The third wire is the ground wire, and there is no clock line in hardware; instead, the two communicating parties must agree on the baud rate in advance to communicate normally (which can be considered as clock frequency), hence the term asynchronous serial communication.
Due to the differential transmission line advantages of RS-485, it can cancel out the interference introduced during signal transmission, while the RS-232 receiver cannot. Therefore, RS-485 has stronger anti-interference capability and can transmit signals over thousands of meters, while RS-232 can only transmit over a few dozen meters. Xinrui’s general data collector uses the RS-485 interface (which also supports current, voltage, and dry/wet node interfaces).
The Differences between RS-485 and Other Bus Networks
We often categorize industrial networks into three types:RS-485 networks, HART networks, and fieldbus networks.
HART is a transitional bus standard proposed by Emerson, mainly superimposing digital signals on 4~20 mA current signals, using BELL202 frequency shift keying technology at the physical layer to achieve some functions of intelligent instruments.
However, this protocol is not a truly open standard; you must join its foundation to obtain the protocol, and joining the foundation requires a fee.
Fieldbus technology is one of the hot spots in the development of automation technology today, hailed as the computer local area network in the automation field. Its emergence marks the beginning of a new era in automation control technology. Fieldbus is a digital, serial, multi-station communication network connecting instruments set in the control field with control devices set in the control room.
However, various standards of fieldbus currently coexist in parallel, each with its own survival domain, and no truly unified standard has been formed, and the technology is not mature enough.
RS-485/Modbus is a popular networking method today, characterized by its simplicity and convenience of implementation. RS-485 conversion interfaces are relatively inexpensive and diverse.
What is Modbus?
Modbus is an international standard communication protocol used for data exchange between devices from different manufacturers (generally for industrial use). The so-called protocol can also be understood as the “language” mentioned above, which belongs to software.
Modbus is just one type of communication protocol, like Chinese and English, it is a language of communication, a language for machines to communicate with each other.

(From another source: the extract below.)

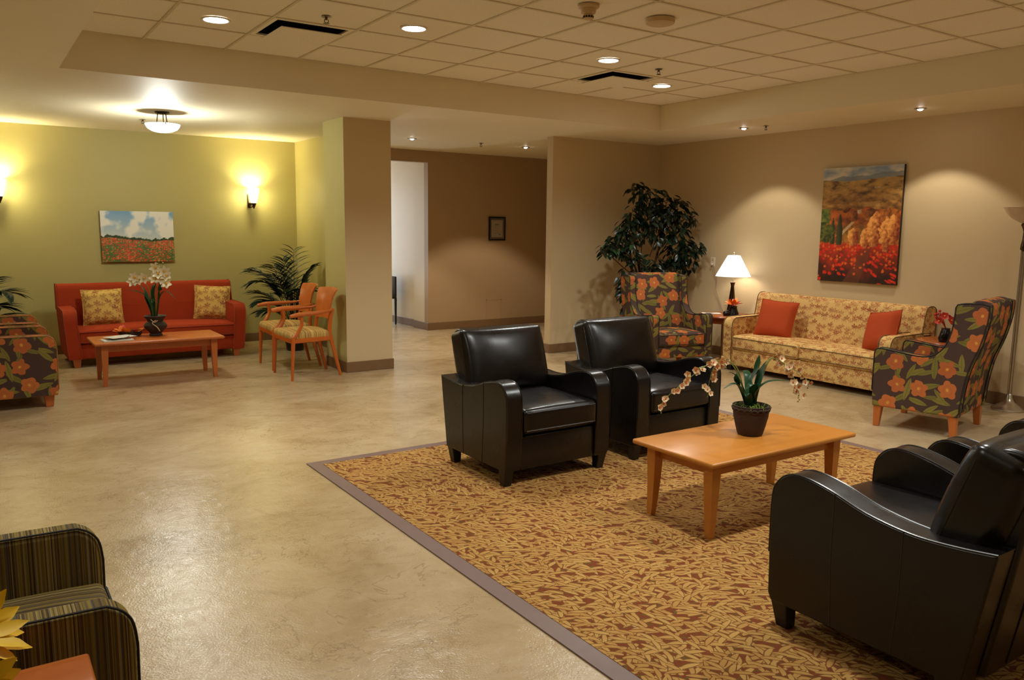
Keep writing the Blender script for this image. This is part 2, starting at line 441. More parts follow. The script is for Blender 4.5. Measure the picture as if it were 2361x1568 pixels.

So before communication, there must be a bridge for communication, which is the transmission medium such as 485 or 232 or other electrical interfaces. The same protocol can use different transmission media such as 485 or 232, but two different protocols cannot coexist on the same transmission line.
The Connection between RS-485 and Modbus
Generally, two devices transmit data via the Modbus protocol, originally using RS-232 as the hardware interface (which is the serial communication port on a regular computer); later, RS-422 and the most commonly used RS-485 were also used, which has a long transmission distance and is used more frequently in industrial sites.
The Modbus protocol is divided into three modes: Modbus RTU, Modbus ASCII, and the later developed Modbus TCP. The first two use serial (Serial) communication ports (RS-232, RS-422, RS-485) for physical hardware interfaces.
Modbus TCP, on the other hand, is designed to keep up with the current world development trend, allowing data to be connected via Ethernet or the Internet. Thus, it is also called Modbus TCP mode, and its hardware interface is the Ethernet port, which is the network port commonly used on our computers.